The Filibuster: Refusal and Diversion
Bondi immediately refused to answer, hiding behind procedural walls and launching into aggressive, irrelevant diversions—a tactic the Congressman later labeled the “height of filibustering.”
Procedural Dodge: Bondi initially refused to answer, citing “pending litigation.” However, the Congressman clarified he was asking for the DOJ’s general position on the scope of executive power, not comment on a specific, active case.
Biden Diversion: When pressed further, Bondi ignored the January 6th topic entirely and pivoted to an unrelated political attack: “Well, I don’t know if you’re referring to Joe Biden pardoning his son after he said he would not pardon Hunter Biden.”
Complete Refusal: After the Congressman reminded her of her sworn oath to the Constitution, not the President, and urged her to state her views on the extent to which pardons cover unrelated crimes, Bondi again diverted, referencing “autopins” (a clear reference to Hunter Biden’s drug use) and finally resorting to a flat “I’m not going to discuss anything.”

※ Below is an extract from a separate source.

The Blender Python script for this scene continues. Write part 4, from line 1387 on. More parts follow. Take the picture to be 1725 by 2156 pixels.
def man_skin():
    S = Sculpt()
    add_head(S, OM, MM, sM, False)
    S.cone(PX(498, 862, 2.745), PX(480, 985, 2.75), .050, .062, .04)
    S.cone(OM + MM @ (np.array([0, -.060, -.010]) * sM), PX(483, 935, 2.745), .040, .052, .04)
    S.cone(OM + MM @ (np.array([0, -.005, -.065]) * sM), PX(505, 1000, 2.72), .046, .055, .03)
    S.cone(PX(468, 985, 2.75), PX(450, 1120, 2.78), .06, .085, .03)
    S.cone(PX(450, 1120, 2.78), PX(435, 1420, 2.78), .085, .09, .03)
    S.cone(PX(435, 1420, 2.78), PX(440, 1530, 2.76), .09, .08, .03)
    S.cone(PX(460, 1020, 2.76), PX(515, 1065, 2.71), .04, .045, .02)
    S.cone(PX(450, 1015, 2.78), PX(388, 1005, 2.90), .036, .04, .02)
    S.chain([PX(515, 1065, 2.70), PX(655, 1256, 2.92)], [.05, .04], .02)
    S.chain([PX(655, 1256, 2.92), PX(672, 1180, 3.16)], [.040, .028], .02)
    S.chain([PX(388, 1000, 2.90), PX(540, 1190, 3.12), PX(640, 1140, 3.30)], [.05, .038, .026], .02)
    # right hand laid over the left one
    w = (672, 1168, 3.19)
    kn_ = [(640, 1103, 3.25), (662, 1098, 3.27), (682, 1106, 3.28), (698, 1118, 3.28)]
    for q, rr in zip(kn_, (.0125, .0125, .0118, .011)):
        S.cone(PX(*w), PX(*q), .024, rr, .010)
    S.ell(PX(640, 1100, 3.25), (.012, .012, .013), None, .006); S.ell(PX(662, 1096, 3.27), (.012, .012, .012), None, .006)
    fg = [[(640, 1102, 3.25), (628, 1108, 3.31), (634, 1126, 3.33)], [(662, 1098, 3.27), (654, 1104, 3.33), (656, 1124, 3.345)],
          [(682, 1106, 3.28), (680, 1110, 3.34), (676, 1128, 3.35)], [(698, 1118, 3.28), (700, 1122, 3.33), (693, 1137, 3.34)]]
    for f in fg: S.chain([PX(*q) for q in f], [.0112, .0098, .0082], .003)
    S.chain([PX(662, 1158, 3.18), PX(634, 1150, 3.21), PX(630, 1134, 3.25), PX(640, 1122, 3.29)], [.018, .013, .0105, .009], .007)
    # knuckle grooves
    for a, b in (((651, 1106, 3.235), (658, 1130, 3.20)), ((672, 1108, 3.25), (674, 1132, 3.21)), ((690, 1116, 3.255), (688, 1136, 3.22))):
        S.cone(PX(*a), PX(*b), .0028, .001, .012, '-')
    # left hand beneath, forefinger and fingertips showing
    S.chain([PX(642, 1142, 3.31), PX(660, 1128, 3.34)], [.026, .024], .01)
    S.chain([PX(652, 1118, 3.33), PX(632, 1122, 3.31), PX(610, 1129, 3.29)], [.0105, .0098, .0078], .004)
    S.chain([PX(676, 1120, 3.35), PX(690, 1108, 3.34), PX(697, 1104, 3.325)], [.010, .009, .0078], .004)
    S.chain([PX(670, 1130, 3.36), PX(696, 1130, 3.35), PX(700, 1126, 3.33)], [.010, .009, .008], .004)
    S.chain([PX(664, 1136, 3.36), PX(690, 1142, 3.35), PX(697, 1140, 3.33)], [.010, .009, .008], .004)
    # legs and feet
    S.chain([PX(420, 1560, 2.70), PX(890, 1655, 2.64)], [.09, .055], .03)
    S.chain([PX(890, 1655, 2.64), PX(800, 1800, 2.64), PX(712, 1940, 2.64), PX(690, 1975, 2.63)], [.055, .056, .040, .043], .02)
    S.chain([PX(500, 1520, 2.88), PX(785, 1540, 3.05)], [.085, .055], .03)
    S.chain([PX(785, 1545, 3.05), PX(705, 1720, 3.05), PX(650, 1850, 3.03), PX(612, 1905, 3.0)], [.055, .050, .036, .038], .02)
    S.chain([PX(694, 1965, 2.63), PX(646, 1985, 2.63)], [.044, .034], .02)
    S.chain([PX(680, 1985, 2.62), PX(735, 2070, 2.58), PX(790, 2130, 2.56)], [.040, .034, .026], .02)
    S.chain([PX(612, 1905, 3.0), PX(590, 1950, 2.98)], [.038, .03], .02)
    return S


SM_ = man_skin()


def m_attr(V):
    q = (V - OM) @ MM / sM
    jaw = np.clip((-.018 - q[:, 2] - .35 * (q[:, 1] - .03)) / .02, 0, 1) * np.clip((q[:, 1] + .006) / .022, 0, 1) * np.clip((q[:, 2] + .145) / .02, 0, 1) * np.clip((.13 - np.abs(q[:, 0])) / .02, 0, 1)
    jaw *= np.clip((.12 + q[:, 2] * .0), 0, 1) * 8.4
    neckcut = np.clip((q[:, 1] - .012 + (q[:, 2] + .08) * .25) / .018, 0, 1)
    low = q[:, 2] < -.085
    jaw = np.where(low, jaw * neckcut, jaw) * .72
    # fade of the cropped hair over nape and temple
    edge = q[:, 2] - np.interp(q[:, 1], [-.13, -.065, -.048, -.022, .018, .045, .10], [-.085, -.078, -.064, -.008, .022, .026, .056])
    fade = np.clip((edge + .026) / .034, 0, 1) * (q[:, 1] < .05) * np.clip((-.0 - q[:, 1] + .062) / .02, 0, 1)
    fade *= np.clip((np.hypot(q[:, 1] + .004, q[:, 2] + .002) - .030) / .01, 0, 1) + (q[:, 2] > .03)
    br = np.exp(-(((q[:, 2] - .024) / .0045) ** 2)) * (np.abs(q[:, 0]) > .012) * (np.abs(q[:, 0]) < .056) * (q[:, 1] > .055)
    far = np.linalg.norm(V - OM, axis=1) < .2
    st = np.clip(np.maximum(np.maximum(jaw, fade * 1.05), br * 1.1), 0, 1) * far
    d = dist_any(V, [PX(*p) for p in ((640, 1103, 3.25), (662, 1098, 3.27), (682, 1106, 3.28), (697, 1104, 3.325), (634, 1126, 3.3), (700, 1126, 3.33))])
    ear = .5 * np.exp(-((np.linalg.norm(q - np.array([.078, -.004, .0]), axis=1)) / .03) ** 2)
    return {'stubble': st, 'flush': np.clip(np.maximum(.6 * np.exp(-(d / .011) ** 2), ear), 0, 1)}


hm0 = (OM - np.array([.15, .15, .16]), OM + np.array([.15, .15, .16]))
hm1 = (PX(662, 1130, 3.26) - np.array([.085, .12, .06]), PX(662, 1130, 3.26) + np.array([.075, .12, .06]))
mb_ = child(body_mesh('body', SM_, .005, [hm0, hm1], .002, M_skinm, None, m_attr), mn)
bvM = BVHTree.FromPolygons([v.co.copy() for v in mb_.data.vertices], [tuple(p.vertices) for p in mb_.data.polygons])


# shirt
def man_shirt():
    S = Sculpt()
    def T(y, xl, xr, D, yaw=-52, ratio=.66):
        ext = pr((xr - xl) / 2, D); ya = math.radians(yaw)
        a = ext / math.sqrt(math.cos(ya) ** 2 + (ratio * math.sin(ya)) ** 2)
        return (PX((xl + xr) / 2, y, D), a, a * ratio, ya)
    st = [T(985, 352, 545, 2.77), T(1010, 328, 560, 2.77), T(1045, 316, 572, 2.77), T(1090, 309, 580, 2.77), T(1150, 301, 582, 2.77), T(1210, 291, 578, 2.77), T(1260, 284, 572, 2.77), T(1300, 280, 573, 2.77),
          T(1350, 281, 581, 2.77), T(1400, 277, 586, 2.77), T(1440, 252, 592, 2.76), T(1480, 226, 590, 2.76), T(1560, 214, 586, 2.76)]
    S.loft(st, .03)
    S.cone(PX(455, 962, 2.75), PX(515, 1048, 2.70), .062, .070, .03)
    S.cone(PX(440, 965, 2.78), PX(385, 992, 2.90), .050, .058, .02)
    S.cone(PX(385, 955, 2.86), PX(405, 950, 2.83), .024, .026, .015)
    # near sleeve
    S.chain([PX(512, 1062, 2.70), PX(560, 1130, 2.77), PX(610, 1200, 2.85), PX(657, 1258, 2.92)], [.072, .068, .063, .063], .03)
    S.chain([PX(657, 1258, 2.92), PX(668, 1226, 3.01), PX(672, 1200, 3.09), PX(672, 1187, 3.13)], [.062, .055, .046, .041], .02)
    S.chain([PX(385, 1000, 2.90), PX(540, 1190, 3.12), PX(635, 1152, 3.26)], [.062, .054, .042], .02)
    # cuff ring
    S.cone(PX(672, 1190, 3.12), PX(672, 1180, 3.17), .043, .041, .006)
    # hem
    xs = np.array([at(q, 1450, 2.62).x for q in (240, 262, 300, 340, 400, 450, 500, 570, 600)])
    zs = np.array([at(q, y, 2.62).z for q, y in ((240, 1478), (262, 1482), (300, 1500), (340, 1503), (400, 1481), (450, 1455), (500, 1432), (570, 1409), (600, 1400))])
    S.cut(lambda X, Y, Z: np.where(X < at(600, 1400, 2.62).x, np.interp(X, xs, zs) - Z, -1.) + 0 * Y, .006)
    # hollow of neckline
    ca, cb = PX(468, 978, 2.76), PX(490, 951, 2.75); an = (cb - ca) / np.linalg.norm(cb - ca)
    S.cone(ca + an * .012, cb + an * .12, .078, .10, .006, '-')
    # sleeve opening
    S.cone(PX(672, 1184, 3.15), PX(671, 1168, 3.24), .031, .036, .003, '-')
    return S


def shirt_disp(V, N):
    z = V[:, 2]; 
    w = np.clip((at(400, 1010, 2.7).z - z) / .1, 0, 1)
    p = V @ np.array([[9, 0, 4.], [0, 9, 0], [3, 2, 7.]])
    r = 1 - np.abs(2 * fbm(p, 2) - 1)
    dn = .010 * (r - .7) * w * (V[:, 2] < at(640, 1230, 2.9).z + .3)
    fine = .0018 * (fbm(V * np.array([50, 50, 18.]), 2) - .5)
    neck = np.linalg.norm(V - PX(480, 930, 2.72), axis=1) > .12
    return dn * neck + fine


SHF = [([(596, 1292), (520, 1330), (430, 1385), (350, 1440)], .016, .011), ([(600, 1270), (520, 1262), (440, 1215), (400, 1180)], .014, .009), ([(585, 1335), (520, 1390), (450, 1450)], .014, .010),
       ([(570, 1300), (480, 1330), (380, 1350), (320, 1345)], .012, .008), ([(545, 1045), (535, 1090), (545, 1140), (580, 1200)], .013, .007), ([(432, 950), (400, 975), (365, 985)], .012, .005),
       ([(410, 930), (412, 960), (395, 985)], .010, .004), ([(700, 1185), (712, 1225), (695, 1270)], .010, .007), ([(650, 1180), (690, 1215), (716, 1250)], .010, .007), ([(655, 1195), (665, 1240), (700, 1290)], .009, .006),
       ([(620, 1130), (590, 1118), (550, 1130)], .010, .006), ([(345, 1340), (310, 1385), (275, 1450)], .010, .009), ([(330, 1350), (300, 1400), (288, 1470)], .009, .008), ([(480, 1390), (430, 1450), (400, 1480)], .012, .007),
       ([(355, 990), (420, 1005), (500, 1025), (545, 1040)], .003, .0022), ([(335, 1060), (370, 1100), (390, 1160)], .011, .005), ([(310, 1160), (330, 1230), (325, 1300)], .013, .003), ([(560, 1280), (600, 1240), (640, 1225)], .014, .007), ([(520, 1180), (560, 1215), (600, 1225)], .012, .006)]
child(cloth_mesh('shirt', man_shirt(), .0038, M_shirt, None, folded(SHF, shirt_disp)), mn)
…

The Congressman’s visible frustration stemmed from the realization that the Attorney General was deliberately engaging in a time-wasting, obstructive strategy to avoid putting the DOJ’s position on the record.
“This is a serious serious topic and for you to suggest that you don’t have an opinion or to divert to other things that have nothing to do with January 6 pardons I think is frankly demeaning to your responsibilities and your job.”
The Meaning of Silence: Accountability Versus Loyalty
The exchange was a fundamental demonstration of the conflict between institutional responsibility and political loyalty.
Institutional Responsibility: As the head of the DOJ, Bondi has a constitutional duty to articulate the legal limits of presidential power for the sake of national clarity, judicial interpretation, and the rule of law. Her refusal suggests a political fear of contradicting the former President’s public promise that his pardons would protect his allies completely.
The Oath: The Congressman’s repeated reminder—“You sworn oath to the constitution, not the president”—was the moral anchor of the confrontation, emphasizing that the Attorney General must prioritize legal neutrality over political defense.
Bondi’s silence reveals that the question of whether a January 6 pardon is a blanket license for future or unrelated crimes is a politically protected topic. By treating the question as a personal “inconvenience” to be filibustered, she confirmed the Congressman’s deeper point: the DOJ’s credibility relies on its ability to answer straight legal questions without deploying political shields.
The public deserves clarity on how far the executive pardon power reaches. When the Attorney General refuses to provide that clarity, the institutional drift away from neutrality becomes a profound threat to the rule of law.